(Dataset excerpt)
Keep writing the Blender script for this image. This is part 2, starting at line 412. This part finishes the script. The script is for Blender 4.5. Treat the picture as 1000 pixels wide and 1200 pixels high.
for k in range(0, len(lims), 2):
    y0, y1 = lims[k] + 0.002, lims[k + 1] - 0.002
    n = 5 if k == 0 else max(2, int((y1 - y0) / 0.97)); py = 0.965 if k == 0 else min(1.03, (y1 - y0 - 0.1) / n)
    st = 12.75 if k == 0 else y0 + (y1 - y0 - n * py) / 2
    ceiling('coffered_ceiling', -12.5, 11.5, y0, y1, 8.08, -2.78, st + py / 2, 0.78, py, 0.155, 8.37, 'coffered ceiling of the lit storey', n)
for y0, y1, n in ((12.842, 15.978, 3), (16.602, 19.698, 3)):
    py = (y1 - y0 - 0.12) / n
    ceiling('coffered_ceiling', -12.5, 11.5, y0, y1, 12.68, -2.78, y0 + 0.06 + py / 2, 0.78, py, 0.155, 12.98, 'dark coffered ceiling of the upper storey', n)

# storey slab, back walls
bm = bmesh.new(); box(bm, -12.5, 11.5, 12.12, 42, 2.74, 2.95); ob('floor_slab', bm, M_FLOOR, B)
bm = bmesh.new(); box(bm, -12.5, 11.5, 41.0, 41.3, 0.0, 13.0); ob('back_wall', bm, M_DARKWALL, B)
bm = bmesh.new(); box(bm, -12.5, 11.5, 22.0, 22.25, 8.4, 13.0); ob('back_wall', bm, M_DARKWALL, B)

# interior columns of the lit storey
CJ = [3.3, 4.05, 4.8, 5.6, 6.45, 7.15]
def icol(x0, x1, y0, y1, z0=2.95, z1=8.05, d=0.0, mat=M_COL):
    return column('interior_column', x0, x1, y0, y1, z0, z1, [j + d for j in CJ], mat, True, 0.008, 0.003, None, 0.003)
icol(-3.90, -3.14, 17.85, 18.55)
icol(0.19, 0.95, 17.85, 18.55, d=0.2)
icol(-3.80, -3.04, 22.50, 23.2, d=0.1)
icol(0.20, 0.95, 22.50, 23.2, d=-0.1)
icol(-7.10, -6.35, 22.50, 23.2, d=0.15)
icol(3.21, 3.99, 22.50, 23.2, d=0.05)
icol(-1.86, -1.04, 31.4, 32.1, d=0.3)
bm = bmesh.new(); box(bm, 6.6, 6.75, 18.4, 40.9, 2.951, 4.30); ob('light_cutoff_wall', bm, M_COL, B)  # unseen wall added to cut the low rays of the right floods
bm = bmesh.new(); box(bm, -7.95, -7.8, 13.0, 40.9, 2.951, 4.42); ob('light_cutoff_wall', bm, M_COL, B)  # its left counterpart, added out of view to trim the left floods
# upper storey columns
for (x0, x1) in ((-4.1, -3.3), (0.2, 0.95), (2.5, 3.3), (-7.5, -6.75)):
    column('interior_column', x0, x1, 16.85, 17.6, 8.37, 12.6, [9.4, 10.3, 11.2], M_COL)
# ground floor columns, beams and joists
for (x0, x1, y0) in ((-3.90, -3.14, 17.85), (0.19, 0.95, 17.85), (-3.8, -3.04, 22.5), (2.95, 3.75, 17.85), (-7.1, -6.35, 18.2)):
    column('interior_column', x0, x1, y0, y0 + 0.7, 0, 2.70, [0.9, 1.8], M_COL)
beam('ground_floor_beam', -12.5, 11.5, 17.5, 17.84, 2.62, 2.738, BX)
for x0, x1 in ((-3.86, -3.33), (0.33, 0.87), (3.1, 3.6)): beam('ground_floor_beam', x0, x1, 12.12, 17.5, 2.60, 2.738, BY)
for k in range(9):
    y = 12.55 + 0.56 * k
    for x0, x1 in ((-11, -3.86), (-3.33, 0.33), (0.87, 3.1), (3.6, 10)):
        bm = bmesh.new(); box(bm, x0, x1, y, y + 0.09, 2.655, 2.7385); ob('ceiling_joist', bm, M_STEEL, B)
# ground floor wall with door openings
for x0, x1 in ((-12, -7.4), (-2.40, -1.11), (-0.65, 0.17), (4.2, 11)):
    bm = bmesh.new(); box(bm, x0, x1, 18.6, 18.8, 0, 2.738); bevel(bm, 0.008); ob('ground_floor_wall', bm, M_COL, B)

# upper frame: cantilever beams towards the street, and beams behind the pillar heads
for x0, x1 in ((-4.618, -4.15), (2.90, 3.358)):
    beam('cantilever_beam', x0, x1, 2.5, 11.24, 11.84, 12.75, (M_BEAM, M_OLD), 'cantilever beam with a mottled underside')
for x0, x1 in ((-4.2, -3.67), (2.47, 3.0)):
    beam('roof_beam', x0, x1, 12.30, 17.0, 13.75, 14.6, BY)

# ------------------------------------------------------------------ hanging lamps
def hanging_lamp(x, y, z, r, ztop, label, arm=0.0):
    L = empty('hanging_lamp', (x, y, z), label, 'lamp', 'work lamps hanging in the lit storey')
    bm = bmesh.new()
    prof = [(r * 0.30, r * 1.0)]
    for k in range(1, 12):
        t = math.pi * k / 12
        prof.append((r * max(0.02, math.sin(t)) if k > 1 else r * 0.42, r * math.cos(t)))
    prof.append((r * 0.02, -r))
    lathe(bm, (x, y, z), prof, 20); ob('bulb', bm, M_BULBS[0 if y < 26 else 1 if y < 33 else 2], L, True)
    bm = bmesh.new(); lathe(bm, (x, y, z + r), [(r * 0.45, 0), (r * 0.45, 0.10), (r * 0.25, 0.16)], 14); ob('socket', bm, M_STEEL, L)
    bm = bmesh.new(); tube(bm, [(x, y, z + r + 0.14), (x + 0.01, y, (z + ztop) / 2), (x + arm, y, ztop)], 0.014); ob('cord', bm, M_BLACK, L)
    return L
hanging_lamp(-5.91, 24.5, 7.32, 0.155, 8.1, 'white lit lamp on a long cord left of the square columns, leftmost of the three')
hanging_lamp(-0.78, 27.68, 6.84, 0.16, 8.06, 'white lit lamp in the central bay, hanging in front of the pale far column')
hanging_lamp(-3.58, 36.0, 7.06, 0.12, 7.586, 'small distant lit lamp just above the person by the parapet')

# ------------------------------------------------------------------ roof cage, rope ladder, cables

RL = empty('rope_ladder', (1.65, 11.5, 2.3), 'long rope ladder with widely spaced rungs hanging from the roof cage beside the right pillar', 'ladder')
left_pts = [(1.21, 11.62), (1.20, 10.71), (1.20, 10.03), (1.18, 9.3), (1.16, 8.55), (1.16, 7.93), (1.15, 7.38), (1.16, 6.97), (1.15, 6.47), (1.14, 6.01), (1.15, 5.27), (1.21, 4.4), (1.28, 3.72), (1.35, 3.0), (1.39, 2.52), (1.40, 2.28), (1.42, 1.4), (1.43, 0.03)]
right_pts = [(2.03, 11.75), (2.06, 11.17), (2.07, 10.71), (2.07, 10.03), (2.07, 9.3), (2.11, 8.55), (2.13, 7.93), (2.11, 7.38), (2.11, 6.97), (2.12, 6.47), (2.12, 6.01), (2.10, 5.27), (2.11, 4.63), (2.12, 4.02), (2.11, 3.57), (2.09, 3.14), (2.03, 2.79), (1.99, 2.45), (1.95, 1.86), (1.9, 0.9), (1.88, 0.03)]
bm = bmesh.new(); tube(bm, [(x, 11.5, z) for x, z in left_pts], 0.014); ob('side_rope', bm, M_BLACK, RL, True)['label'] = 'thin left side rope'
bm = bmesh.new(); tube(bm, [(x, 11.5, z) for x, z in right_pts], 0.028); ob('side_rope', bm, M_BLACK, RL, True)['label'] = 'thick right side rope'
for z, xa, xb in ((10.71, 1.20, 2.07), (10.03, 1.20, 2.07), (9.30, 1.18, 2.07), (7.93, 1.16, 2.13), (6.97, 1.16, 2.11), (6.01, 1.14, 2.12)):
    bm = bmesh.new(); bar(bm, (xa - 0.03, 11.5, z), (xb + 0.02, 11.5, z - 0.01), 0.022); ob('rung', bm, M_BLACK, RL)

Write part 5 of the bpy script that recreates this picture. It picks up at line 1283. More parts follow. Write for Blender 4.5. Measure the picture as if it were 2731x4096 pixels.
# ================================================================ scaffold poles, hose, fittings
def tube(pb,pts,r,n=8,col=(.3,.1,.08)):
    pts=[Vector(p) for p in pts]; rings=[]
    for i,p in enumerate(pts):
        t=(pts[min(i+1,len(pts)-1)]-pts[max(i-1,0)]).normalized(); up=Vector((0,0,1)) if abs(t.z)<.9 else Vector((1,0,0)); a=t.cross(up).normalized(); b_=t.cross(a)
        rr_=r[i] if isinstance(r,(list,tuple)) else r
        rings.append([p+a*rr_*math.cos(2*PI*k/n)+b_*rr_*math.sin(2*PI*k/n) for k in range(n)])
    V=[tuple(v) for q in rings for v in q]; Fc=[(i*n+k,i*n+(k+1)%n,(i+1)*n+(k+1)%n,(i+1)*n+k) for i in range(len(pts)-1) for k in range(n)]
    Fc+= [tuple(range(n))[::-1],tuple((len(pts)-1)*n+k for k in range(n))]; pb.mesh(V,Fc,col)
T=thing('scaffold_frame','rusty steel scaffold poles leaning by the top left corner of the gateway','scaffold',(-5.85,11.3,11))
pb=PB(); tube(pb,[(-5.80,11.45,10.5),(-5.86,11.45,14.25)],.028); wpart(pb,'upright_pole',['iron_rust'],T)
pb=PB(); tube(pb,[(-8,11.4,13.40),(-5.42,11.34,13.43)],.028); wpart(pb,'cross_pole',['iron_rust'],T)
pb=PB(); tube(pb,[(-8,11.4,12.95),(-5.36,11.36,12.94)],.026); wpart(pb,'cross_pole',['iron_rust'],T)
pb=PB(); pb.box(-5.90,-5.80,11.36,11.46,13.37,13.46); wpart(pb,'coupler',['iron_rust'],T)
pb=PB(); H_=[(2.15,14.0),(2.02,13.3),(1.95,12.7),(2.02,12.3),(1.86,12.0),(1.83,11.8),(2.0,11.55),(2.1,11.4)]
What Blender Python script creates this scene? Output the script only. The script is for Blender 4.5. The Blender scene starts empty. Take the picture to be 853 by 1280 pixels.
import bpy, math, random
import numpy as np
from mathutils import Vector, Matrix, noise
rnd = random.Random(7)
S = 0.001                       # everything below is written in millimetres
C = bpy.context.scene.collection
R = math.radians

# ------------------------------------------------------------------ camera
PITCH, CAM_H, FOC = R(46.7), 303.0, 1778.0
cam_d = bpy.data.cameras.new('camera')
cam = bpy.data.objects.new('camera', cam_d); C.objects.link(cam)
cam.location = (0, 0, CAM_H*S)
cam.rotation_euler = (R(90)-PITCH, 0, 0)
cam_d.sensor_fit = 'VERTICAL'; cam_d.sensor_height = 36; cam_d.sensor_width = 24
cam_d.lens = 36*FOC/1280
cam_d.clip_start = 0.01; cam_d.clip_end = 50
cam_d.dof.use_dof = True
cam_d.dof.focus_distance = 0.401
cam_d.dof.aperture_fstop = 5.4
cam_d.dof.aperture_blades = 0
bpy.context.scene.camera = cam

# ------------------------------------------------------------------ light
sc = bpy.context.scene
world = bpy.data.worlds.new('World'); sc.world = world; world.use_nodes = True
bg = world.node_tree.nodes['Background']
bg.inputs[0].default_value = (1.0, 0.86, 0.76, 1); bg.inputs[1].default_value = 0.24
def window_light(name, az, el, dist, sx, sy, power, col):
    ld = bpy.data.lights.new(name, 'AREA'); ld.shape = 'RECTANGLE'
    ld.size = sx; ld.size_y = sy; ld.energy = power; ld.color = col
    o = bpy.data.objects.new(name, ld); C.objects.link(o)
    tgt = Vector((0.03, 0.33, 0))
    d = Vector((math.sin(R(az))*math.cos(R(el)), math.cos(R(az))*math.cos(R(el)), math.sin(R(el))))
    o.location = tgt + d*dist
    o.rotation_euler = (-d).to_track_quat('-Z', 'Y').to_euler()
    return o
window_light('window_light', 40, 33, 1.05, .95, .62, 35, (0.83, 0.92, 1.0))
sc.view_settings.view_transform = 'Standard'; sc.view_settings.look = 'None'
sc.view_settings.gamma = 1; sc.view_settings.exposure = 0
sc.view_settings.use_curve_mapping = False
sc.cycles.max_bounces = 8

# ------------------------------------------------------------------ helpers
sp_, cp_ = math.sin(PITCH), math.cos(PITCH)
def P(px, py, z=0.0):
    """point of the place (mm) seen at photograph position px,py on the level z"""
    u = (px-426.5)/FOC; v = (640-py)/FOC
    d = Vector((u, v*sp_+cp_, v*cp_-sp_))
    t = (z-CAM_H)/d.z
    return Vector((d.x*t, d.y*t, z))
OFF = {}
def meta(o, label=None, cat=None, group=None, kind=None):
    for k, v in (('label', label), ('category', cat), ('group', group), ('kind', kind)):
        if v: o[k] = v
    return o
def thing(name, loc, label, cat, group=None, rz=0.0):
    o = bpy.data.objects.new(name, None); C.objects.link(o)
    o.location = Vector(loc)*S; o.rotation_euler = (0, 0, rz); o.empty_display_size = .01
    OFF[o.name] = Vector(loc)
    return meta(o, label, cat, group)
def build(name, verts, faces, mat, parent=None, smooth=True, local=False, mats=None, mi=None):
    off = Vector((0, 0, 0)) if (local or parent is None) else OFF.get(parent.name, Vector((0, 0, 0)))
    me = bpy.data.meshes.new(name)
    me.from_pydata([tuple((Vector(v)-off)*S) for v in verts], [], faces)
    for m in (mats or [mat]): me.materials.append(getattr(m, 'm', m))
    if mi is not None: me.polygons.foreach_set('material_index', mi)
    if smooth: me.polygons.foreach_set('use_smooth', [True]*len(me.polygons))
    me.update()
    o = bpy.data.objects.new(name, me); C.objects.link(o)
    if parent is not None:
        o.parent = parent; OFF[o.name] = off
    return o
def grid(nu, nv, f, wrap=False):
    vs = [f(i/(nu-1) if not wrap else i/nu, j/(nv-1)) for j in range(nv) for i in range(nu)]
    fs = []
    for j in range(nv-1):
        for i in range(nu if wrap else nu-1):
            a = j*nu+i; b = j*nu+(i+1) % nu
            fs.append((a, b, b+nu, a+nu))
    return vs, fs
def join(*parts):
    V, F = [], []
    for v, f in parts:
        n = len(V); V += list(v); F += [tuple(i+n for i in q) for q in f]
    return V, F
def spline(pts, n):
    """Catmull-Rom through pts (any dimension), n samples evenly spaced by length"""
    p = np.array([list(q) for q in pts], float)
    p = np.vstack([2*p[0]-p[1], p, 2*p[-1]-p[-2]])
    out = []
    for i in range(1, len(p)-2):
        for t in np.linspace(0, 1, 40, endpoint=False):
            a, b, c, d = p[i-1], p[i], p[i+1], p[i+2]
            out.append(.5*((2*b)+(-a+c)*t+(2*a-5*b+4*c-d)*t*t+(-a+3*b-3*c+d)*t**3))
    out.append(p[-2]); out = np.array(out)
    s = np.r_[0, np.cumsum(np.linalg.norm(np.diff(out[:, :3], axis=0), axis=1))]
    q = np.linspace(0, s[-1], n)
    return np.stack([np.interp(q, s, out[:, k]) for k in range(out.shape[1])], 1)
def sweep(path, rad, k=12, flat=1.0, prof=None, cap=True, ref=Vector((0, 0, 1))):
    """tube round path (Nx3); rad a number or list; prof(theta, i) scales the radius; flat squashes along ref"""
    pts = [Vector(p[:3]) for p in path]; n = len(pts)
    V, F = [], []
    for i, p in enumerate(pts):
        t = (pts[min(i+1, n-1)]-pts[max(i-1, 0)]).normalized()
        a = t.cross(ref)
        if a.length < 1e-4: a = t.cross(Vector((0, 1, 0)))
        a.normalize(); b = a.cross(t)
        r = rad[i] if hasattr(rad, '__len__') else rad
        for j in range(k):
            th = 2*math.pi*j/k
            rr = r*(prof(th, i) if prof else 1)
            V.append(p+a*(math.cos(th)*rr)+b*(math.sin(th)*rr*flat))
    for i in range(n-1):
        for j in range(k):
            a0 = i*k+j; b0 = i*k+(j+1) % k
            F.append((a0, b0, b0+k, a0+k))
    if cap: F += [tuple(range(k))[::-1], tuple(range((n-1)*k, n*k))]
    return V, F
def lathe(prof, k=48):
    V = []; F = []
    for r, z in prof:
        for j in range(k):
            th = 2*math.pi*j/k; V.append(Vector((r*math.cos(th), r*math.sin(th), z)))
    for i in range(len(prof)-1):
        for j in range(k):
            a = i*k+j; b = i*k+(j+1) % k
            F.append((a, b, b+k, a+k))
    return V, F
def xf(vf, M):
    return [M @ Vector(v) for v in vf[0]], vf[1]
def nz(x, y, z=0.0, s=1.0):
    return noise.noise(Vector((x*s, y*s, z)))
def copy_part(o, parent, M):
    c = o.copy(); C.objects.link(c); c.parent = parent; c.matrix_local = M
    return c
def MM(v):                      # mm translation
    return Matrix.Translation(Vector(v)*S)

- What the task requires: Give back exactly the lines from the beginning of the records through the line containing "bm = bmesh.new(); box(bm, -12.5, 11.5, 22.0, 22.25, 8.4, 13.0);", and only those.

- Exercise result:
Keep writing the Blender script for this image. This is part 2, starting at line 412. This part finishes the script. The script is for Blender 4.5. Treat the picture as 1000 pixels wide and 1200 pixels high.
for k in range(0, len(lims), 2):
    y0, y1 = lims[k] + 0.002, lims[k + 1] - 0.002
    n = 5 if k == 0 else max(2, int((y1 - y0) / 0.97)); py = 0.965 if k == 0 else min(1.03, (y1 - y0 - 0.1) / n)
    st = 12.75 if k == 0 else y0 + (y1 - y0 - n * py) / 2
    ceiling('coffered_ceiling', -12.5, 11.5, y0, y1, 8.08, -2.78, st + py / 2, 0.78, py, 0.155, 8.37, 'coffered ceiling of the lit storey', n)
for y0, y1, n in ((12.842, 15.978, 3), (16.602, 19.698, 3)):
    py = (y1 - y0 - 0.12) / n
    ceiling('coffered_ceiling', -12.5, 11.5, y0, y1, 12.68, -2.78, y0 + 0.06 + py / 2, 0.78, py, 0.155, 12.98, 'dark coffered ceiling of the upper storey', n)

# storey slab, back walls
bm = bmesh.new(); box(bm, -12.5, 11.5, 12.12, 42, 2.74, 2.95); ob('floor_slab', bm, M_FLOOR, B)
bm = bmesh.new(); box(bm, -12.5, 11.5, 41.0, 41.3, 0.0, 13.0); ob('back_wall', bm, M_DARKWALL, B)
bm = bmesh.new(); box(bm, -12.5, 11.5, 22.0, 22.25, 8.4, 13.0); ob('back_wall', bm, M_DARKWALL, B)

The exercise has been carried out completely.